A spokesperson for the company that produces the rodeo said a livestock report filed by two International Professional Rodeo Association judges listed no injuries. A humane investigator for the association, which sanctions the rodeo, said she hasn't seen the video, but that flank irritations are minor.

"There were no problems," said Thyrl Latting of Latting Rodeo Productions of Robbins, Ill. "These are valuable animals."

The animal-rights coalition's 10-minute video was filmed by cameras placed atop 20-foot painting poles outside the grounds. It shows three horses with irritations on their flanks, two horses and a calf limping, a calf buckling after being roped from behind instead of in front, and a livestock trailer with feces and urine covering its floor.

The video also shows steer-wrestling to illustrate the group's belief the event features an animal fighting with a human, which violates the Illinois Humane Care for Animals Act.

The coalition believes the flank irritations-which on the video and in the photos looked like red, open sores-were caused by flank straps placed on horses during events requiring them to buck.

The group will submit the video to Lake County State's Attorney Michael Waller because it believes the footage shows violations of the state act.

Latting said the flank irritations are burns, not wounds, as the group calls them. They are similar to human skin being rubbed raw when a person wears a new pair of shoes, he said.

The burns are common because of the texture of animal skin, but the flank straps are lined with sheepskin to minimize the problem, Latting said.

Regardless, Latting said, the horses are only used once per rodeo, and if they have flank irritations they are not used at any rodeo until the irritation heals.

Sheila Lehrke, the humane investigator for the rodeo association, said such irritations are "not supposed to happen," and she was surprised to hear of three separate instances.

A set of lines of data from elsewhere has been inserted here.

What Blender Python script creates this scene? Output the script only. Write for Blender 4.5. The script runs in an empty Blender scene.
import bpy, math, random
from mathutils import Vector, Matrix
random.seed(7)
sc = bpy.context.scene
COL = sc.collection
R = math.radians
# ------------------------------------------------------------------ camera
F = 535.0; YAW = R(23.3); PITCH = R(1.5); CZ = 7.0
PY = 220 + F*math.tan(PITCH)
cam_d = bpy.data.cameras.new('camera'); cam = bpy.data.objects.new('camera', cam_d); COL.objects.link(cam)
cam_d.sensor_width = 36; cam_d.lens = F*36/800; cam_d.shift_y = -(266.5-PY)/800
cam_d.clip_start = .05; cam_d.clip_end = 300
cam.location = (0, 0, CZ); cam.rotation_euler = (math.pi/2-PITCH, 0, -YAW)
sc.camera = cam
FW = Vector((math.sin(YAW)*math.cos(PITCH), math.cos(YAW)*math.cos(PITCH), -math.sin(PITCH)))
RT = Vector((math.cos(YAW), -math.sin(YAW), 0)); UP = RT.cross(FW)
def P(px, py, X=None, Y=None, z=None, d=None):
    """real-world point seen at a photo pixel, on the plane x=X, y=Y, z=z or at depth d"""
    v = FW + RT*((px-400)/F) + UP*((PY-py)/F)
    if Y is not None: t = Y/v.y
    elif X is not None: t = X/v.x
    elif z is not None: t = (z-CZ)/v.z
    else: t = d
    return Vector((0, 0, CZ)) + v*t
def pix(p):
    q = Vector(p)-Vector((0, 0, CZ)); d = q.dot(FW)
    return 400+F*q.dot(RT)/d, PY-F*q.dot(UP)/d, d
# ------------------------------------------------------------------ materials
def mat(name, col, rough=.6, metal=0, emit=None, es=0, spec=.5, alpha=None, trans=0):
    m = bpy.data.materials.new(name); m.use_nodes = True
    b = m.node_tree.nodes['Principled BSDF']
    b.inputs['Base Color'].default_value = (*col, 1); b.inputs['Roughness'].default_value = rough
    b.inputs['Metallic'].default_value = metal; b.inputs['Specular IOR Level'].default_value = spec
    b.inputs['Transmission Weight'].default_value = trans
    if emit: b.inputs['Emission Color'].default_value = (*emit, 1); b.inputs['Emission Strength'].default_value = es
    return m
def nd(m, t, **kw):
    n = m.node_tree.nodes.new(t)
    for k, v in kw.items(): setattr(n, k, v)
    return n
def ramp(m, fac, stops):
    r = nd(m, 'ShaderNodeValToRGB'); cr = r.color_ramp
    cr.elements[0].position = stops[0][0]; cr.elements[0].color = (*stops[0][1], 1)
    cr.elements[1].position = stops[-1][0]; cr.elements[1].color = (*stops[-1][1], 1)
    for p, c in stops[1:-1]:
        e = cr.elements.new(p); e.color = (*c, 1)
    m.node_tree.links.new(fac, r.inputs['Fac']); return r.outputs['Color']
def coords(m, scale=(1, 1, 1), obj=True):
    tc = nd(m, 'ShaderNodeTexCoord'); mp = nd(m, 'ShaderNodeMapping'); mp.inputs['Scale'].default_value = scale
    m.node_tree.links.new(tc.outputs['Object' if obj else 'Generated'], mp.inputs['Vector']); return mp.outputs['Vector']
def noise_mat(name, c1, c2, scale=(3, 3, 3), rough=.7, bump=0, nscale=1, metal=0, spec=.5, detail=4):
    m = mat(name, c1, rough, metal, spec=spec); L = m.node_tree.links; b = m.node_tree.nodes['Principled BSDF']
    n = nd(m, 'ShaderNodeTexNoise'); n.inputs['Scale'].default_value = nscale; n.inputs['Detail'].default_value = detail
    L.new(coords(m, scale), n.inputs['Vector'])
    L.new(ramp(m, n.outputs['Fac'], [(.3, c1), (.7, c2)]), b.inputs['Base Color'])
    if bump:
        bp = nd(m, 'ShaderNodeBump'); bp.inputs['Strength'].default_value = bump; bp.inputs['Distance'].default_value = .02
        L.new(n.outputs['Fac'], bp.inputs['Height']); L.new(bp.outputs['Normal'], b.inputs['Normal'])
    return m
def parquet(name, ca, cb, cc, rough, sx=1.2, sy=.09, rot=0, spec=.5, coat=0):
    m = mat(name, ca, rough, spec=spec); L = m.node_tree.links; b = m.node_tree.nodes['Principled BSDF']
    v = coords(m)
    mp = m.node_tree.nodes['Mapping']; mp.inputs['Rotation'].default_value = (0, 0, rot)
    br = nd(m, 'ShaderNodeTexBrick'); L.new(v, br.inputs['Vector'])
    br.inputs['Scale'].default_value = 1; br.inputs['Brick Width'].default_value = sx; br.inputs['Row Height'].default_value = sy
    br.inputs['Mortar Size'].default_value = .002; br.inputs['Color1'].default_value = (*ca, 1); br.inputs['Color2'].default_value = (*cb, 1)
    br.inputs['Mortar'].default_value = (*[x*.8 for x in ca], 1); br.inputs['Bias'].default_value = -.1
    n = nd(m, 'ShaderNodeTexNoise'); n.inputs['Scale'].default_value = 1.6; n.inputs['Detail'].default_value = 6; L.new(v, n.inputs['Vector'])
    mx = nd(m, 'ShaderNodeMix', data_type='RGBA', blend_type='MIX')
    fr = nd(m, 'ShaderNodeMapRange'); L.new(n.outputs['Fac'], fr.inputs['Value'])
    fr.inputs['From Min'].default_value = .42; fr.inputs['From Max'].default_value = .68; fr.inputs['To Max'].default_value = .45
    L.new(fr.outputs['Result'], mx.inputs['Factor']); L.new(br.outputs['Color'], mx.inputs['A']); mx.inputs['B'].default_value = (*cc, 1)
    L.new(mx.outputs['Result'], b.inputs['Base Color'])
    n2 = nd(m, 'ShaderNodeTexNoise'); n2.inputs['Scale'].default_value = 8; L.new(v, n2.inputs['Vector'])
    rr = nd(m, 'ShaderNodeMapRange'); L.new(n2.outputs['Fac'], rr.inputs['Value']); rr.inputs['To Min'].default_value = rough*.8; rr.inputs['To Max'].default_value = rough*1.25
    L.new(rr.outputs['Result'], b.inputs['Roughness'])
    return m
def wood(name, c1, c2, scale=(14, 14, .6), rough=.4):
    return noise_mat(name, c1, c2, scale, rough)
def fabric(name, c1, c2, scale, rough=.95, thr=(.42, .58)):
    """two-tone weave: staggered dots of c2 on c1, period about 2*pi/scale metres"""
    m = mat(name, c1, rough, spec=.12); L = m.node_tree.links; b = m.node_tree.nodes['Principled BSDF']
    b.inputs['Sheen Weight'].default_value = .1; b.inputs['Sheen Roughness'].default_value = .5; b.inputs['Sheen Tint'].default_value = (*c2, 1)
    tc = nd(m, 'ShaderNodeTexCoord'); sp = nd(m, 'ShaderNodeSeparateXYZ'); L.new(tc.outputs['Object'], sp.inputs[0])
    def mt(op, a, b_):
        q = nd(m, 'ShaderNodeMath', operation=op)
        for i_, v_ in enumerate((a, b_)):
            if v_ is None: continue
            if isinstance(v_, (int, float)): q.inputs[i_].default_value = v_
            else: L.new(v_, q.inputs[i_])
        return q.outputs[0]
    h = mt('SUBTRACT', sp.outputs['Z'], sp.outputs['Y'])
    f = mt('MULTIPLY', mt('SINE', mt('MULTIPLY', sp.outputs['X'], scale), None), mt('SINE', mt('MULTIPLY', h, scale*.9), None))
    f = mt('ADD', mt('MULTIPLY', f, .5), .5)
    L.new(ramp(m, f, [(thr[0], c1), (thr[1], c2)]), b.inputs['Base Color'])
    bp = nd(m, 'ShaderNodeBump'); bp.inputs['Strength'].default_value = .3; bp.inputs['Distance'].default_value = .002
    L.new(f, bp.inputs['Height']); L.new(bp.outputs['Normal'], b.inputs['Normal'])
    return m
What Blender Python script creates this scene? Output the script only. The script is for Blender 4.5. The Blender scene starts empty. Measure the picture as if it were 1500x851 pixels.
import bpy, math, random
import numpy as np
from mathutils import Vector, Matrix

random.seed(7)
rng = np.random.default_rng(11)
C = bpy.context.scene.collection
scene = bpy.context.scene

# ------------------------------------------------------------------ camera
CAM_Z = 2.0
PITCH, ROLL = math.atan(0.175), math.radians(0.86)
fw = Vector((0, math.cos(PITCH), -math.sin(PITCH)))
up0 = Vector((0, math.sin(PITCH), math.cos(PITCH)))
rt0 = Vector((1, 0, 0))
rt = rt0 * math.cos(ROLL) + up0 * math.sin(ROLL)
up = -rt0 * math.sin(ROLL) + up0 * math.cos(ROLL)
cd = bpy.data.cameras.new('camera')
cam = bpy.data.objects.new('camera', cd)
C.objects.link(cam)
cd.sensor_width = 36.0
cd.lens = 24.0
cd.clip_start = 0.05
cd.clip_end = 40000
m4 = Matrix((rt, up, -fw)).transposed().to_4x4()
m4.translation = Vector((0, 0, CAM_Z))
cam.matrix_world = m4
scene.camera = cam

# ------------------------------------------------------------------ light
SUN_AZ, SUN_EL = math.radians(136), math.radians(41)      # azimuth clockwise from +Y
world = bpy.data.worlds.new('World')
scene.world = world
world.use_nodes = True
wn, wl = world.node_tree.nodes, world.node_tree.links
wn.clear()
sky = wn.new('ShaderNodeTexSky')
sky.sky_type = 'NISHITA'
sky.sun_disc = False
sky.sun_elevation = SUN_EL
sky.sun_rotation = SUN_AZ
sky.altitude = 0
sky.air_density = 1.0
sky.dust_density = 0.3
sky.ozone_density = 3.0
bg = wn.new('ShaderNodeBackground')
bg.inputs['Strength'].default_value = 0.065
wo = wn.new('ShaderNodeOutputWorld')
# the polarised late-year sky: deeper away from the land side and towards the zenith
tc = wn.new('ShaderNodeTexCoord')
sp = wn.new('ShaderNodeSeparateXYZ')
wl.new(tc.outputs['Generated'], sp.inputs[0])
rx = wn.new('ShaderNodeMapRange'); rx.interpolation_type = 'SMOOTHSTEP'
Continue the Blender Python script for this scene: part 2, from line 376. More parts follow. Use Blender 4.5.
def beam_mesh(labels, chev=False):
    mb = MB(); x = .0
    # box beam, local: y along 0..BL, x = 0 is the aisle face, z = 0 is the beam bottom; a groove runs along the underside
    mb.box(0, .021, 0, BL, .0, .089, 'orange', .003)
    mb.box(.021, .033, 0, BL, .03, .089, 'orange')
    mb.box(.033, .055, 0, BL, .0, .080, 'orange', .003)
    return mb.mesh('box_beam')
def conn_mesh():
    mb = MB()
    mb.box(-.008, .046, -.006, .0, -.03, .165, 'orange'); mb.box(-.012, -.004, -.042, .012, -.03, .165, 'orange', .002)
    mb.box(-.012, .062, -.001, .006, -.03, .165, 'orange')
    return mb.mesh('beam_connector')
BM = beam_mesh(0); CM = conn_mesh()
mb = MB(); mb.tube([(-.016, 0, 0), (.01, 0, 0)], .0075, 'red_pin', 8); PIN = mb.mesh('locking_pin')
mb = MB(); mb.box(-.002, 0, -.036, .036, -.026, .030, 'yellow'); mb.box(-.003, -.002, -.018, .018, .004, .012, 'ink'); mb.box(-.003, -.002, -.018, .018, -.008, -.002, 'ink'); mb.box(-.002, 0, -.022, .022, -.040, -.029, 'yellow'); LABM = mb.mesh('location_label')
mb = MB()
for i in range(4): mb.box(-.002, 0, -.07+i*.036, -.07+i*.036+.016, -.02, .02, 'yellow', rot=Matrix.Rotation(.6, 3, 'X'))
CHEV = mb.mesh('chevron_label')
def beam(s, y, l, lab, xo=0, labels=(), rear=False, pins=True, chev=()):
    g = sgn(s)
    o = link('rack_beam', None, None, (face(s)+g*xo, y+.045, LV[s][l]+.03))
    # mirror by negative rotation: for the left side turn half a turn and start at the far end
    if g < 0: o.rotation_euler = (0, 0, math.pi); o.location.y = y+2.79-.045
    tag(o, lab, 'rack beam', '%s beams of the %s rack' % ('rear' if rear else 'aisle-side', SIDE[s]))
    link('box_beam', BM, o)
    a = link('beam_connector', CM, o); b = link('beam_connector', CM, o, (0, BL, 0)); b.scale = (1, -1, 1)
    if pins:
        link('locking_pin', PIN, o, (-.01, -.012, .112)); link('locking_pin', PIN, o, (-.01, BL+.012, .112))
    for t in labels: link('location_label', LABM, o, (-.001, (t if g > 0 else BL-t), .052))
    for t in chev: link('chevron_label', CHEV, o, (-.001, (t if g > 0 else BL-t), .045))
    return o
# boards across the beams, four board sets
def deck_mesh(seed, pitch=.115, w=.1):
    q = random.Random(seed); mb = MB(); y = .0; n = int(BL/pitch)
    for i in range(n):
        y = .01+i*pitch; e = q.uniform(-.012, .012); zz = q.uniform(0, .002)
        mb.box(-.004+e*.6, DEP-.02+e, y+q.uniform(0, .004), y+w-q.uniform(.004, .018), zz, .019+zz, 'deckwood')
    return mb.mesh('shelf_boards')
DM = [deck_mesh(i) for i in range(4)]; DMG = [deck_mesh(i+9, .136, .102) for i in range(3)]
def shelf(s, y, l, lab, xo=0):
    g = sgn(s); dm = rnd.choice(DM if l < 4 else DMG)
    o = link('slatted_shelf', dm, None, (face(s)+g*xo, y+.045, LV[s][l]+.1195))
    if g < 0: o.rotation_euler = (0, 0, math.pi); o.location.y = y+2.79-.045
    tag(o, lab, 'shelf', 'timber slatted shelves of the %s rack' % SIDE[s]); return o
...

However, she said, they are so minor, they probably won't even show up on the livestock report the IPR requires from all its rodeos. The flank strap is not necessarily the cause, Lehrke said. Other causes include dust or dirt getting caught between strap and skin, a mosquito bite further irritated by the strap, or the strap being removed improperly, she added.

AS for the limping animals, it's not clear on the video how the two horses were injured, if at all, but the calf appears to be limping after participating in calf-roping. Latting said the livestock report, filled out by the two IPRA judges, shows no leg injuries.

Regarding the trailer with animal waste on the floor, Latting said he wasn't aware of it. He said trailers are cleaned after every trip, about once a week, and sawdust is placed on the floor to absorb moisture.

Animals don't produce enough manure on one trip for it to be a problem, he said.